(HAGs rocking the blue carpet in Istanbul)
Ten years ago this week, Josie and I were in Istanbul
Around us, thousands of humanitarian workers, government officials, celebrities, academics, and affected community representatives had gathered for the first-ever World Humanitarian Summit (WHS), a moment the then UN Secretary-General Ban Ki-moon called a global call to action.
The energy (and the baklava) in Istanbul was real. So was the ambition.
Over 3,700 commitments were made across five core responsibilities and 24 transformations. The Grand Bargain was struck. The Agenda for Humanity was launched.
This ambition sparked the idea of creating our Humanitarian Horizons Research Programme which kicked off in 2018, and we have charted these agreements and commitments over the last decade.
In Istanbul, I remember feeling two things simultaneously: moved by the scale of intention, and quietly uneasy about who was doing most of the talking.
Ten years on, I keep returning to three questions that felt urgent in 2016 and feel even more urgent now.
Has the sector actually changed?
Yes. And also: not nearly enough, and not in the places that matter most.
The language has shifted dramatically. “Localisation,” “participation revolution,” “do no harm” – these are now standard vocabulary across the sector.
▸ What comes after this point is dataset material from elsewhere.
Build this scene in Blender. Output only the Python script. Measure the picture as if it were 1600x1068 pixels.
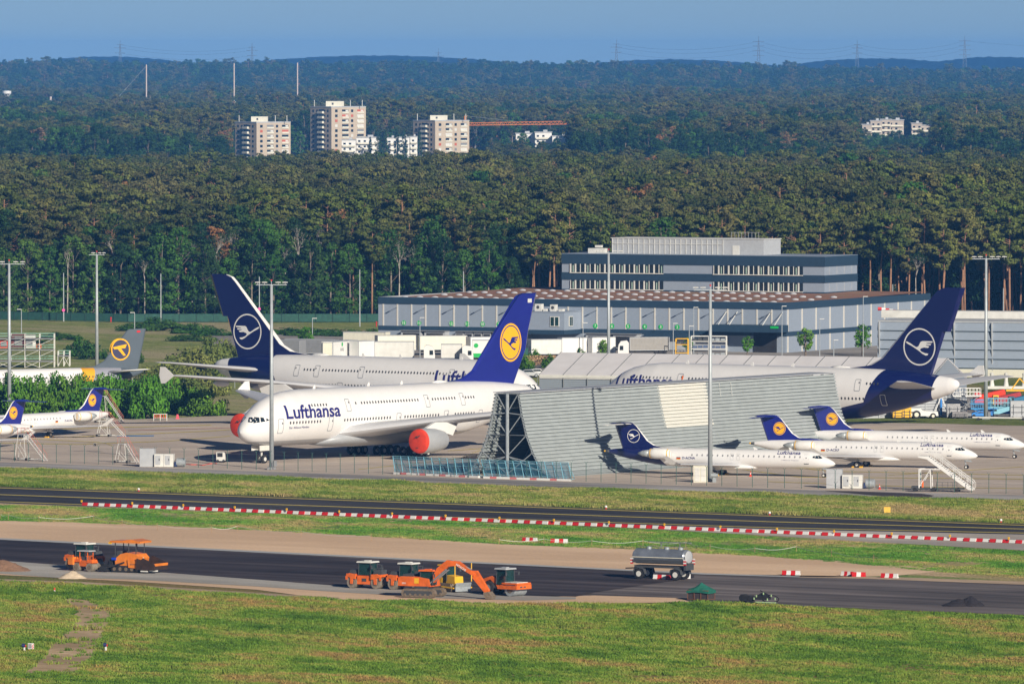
import bpy, bmesh, math, random
import numpy as np
from mathutils import Vector, Matrix
for o in list(bpy.data.objects): bpy.data.objects.remove(o)
SC = bpy.context.scene
COL = SC.collection
R = math.radians
random.seed(5)
RNG = np.random.default_rng(11)

# ---------------- camera ----------------
F, H, YH = 13000.0, 61.0, 88.0          # focal length and horizon row in photo pixels, eye height in metres
cam = bpy.data.cameras.new('camera'); cam_ob = bpy.data.objects.new('camera', cam); COL.objects.link(cam_ob)
cam.sensor_width = 36.0; cam.lens = 36.0*F/1600.0; cam.clip_start = 5.0; cam.clip_end = 90000.0
PITCH = math.atan((534.0-YH)/F)
cam_ob.location = (0, 0, H); cam_ob.rotation_euler = (R(90)-PITCH, 0, 0)
SC.camera = cam_ob

# ---------------- world and sun ----------------
SUN_EL, SUN_DX, SUN_DY = R(23), 0.47, -0.883   # sun stands to the right of and behind the camera
w = bpy.data.worlds.new('World'); SC.world = w; w.use_nodes = True
nt = w.node_tree; nt.nodes.clear()
sky = nt.nodes.new('ShaderNodeTexSky'); sky.sky_type = 'NISHITA'; sky.sun_disc = False
sky.sun_elevation = SUN_EL; sky.sun_rotation = math.atan2(SUN_DX, SUN_DY)
sky.altitude = 0; sky.air_density = 0.34; sky.dust_density = 0.15; sky.ozone_density = 3.6
bg = nt.nodes.new('ShaderNodeBackground'); bg.inputs[1].default_value = 0.05
wo = nt.nodes.new('ShaderNodeOutputWorld')
nt.links.new(sky.outputs[0], bg.inputs[0]); nt.links.new(bg.outputs[0], wo.inputs[0])
sl = bpy.data.lights.new('sun', 'SUN'); so = bpy.data.objects.new('sun', sl); COL.objects.link(so)
sl.energy = 5.0; sl.angle = R(0.5); sl.color = (1.0, 0.90, 0.76)
ld = Vector((-SUN_DX*math.cos(SUN_EL), -SUN_DY*math.cos(SUN_EL), -math.sin(SUN_EL)))
so.rotation_euler = ld.to_track_quat('-Z', 'Y').to_euler()
SC.view_settings.view_transform = 'Standard'; SC.view_settings.look = 'None'
SC.view_settings.exposure = 0.17; SC.view_settings.gamma = 1.0; SC.view_settings.use_curve_mapping = False
SC.cycles.use_denoising = True
SC.cycles.max_bounces = 5; SC.cycles.diffuse_bounces = 3; SC.cycles.volume_bounces = 0
SC.cycles.volume_max_steps = 64

# ---------------- pixel <-> world ----------------
def at(px, py, z=0.0):
    """the point at height z seen in photo pixel (px,py)"""
    a = math.atan((py-534.0)/F) + PITCH
    D = (H-z)/math.tan(a)
    return Vector(((px-800.0)*D/F, D, z))
def atd(px, py, D):
    a = math.atan((py-534.0)/F) + PITCH
    return Vector(((px-800.0)*D/F, D, H-D*math.tan(a)))
def dist(py, z=0.0): return at(800, py, z).y

# ---------------- materials ----------------
MATS = {}
def newmat(name):
    m = bpy.data.materials.new(name); m.use_nodes = True
    t = m.node_tree; p = t.nodes['Principled BSDF']
    return m, t, p
def N(t, kind, **kw):
    n = t.nodes.new(kind)
    for k, v in kw.items(): setattr(n, k, v)
    return n
def ramp(t, src, stops):
    r = t.nodes.new('ShaderNodeValToRGB'); e = r.color_ramp.elements
    while len(e) > 1: e.remove(e[-1])
    e[0].position = stops[0][0]; e[0].color = (*stops[0][1], 1)
    for p, c in stops[1:]:
        x = e.new(p); x.color = (*c, 1)
    t.links.new(src, r.inputs[0]); return r.outputs[0]
def mix(t, a, b, f, blend='MIX'):
    m = t.nodes.new('ShaderNodeMix'); m.data_type = 'RGBA'; m.blend_type = blend
    for s, v in ((m.inputs[6], a), (m.inputs[7], b), (m.inputs[0], f)):
        if hasattr(v, 'links'): t.links.new(v, s)
        else: s.default_value = (*v, 1) if isinstance(v, tuple) else v
    return m.outputs[2]
def noise(t, vec, scale, detail=3, rough=.55, sc3=None, rotz=0):
    mp = t.nodes.new('ShaderNodeMapping'); mp.inputs['Rotation'].default_value = (0, 0, rotz)
    if rotz:
        a = t.nodes.new('ShaderNodeMapping'); a.inputs['Rotation'].default_value = (0, 0, rotz)
        t.links.new(vec, a.inputs[0]); vec = a.outputs[0]; mp.inputs['Rotation'].default_value = (0, 0, 0)
    if sc3: mp.inputs['Scale'].default_value = sc3
    t.links.new(vec, mp.inputs[0])
    n = t.nodes.new('ShaderNodeTexNoise'); n.inputs['Scale'].default_value = scale
    n.inputs['Detail'].default_value = detail; n.inputs['Roughness'].default_value = rough
    t.links.new(mp.outputs[0], n.inputs[0]); return n.outputs[0]
def geo(t): return t.nodes.new('ShaderNodeNewGeometry').outputs['Position']
def objc(t): return t.nodes.new('ShaderNodeTexCoord').outputs['Object']
def mat(name, col, rough=.6, metal=0.0, var=.12, scale=1.5, spec=.5, coat=0, emit=None):
    """painted / plain surface with slight real-world unevenness"""
    if name in MATS: return MATS[name]
    m, t, p = newmat(name)
    n = noise(t, objc(t), scale, 4, .6)
    lo = tuple(max(0, c*(1-var)) for c in col); hi = tuple(min(1, c*(1+var*.6)) for c in col)
    t.links.new(ramp(t, n, [(.3, lo), (.7, hi)]), p.inputs['Base Color'])
    p.inputs['Roughness'].default_value = rough; p.inputs['Metallic'].default_value = metal
    p.inputs['Specular IOR Level'].default_value = spec; p.inputs['Coat Weight'].default_value = coat
    MATS[name] = m; return m
WHITE = mat('white_paint', (.77,.77,.75), .32, var=.05, scale=.4, coat=.2)
OFFW = mat('offwhite_paint', (.66,.66,.62), .5, var=.12, scale=.8)
CREAM = mat('cream_panel', (.72,.70,.58), .5, var=.08)
GREYL = mat('light_grey', (.42,.44,.46), .5, var=.1)
GREYM = mat('mid_grey', (.22,.23,.24), .55, var=.15)
GREYD = mat('dark_grey', (.06,.065,.07), .6, var=.2)
BLACK = mat('black_rubber', (.02,.02,.022), .8, var=.3)
STEEL = mat('galvanised_steel', (.40,.44,.46), .45, .3, var=.2, scale=3)
GALV = mat('mast_grey', (.40,.44,.46), .5, .2, var=.12)
RED = mat('red_paint', (.62,.02,.02), .4, var=.1)
REDC = mat('red_cover', (.70,.045,.012), .75, var=.18, scale=1.2)
ORANGE = mat('orange_paint', (.78,.15,.015), .45, var=.28, scale=1.3, coat=.2)
ORANGE2 = mat('paver_orange', (.78,.22,.02), .45, var=.22, scale=1.3, coat=.2)
YELLOW = mat('yellow_paint', (.80,.45,.02), .45, var=.12)
BLUEP = mat('blue_paint', (.03,.22,.62), .45, var=.15)
BLUEB = mat('bright_blue', (.01,.06,.55), .5, var=.1)
SKYB = mat('pale_blue_frame', (.22,.50,.62), .5, var=.12)
GLASS = mat('dark_glass', (.015,.025,.035), .08, var=.3, spec=.9)
GLASSG = mat('green_glass', (.012,.045,.045), .08, var=.4, spec=.9)
NAVY = mat('navy_tail', (.006,.009,.085), .22, var=.06, coat=.5, scale=.3)
BLUET = mat('blue_tail', (.014,.02,.22), .22, var=.08, coat=.5, scale=.3)
YDISC = mat('yellow_disc', (.88,.45,.01), .35, var=.05)
LETTER = mat('letter_blue', (.02,.02,.16), .5, var=.02)
BELLY = mat('belly_grey', (.36,.38,.40), .4, var=.06)
DOORL = mat('door_outline', (.28,.30,.33), .5, var=.02)
WINDK = mat('window_dark', (.05,.055,.065), .2, var=.1)
WINDG = mat('window_pale', (.26,.27,.29), .3, var=.1)
GREEN = mat('green_paint', (.01,.45,.08), .5)
MUD = mat('muddy_track', (.18,.14,.10), .85, var=.35, scale=4)
GREENNET = mat('green_net', (.01,.13,.09), .8, var=.3)
WOODB = mat('wood_brown', (.33,.20,.10), .8, var=.35, scale=2)
CONC = mat('precast_concrete', (.40,.40,.38), .85, var=.12)
WBLUE = mat('cladding_blue_grey', (.27,.32,.39), .55, var=.05)
WDARK = mat('cladding_dark', (.022,.05,.085), .5, var=.1)
WSTRIP = mat('cladding_joint', (.62,.60,.54), .5, var=.05)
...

Anticipatory action has grown from a fringe concept to a funding priority. The humanitarian-development-peace nexus, once dismissed as scope creep, is now embedded in most country strategies.
The cluster system has been interrogated, reformed, and is now mid-reset again. These are not nothing.
But language and structure are not the same as power. The WHS generated momentum and political goodwill. What it could not generate, because no summit can, was the political will to genuinely redistribute authority, funding, and decision-making to the people closest to crises.
A decade later, we are still having the same foundational argument about who leads, who decides, and who gets resourced. The sector has changed at the margins. Its architecture has not.
(Josie and Beth with the first Executive Director of the AHA Centre was Mr.
Said Faisal at the World Humanitarian Centre)
Where has power ended up?
Concentrated. Still. Almost exactly where it was.
The problem, as critics identified early, is that the localisation agenda depends on those with the greatest interest in preserving humanitarian hierarchies to elicit the very change that requires dismantling those structures.
UN agencies and international NGOs still hold the majority of cluster leadership roles. Funding continues to pool at the top of the system and trickle – slowly, with conditions attached – to local actors who are often the first responders and last to be resourced.
The WHS was not naive about power.
The Agenda for Humanity named it directly. But naming power and moving it are different things, and the structures of the international humanitarian system – voluntary commitments, self-reporting, no enforcement mechanisms – are not designed to force the latter.
What we built in Istanbul was a more sophisticated conversation about power. We did not build a mechanism (or the incentives) to shift it.
(Josie on arrival at the WHS – before we remembered we’d left our HAG banner at the airport)
Have people received better humanitarian assistance and protection?
This is the question that should anchor every reform process, and the one we most consistently fail to answer with rigour.
The honest answer is: for some people, in some crises, yes. Cash and voucher programming has expanded meaningfully, giving people more dignity and agency in how they meet their needs.
Anticipatory action has reached communities ahead of predictable shocks in ways that were rare a decade ago. Community feedback mechanisms exist in more contexts than before. These gains are real and they matter.
But the aggregate picture is bleak. Humanitarian needs have grown faster than the system’s capacity to meet them. The number of people requiring humanitarian assistance has more than doubled since 2016. Protracted crises – Syria, Yemen, Sudan, the Rohingya – have tested every principle the WHS articulated about civilian protection and found them wanting.
International humanitarian law has been violated with near-complete impunity. And now, in 2025-2026, the funding crisis triggered by the withdrawal of major donors has not just stalled the system – it has pushed it into reverse, undoing years of hard-won progress on the ground.
The sector’s recurring vulnerability is its habit of investing energy in process while the underlying conditions that produce humanitarian need – conflict, climate, inequality – continue unchallenged.
So, what do I make of Istanbul, ten years on?
The commitments that stuck were the ones driven by people with genuine skin in the game, not the ones brokered in plenary halls.
What I’ve come to believe is that summits can create permission to change. They cannot create change itself.
The decade since Istanbul has produced real progress, genuine innovation, and important normative shifts. It has also revealed the stubborn limits of voluntary reform within a system that rewards incumbency and punishes disruption.
The question for the next decade is not whether we need another summit. It’s whether we are finally ready to build accountability mechanisms with teeth – funding flows that actually reach local actors, protection frameworks that carry consequences, and a participation revolution that is more than a well-named workstream.
The people in crisis deserve more than an agenda. They deserve a system that delivers.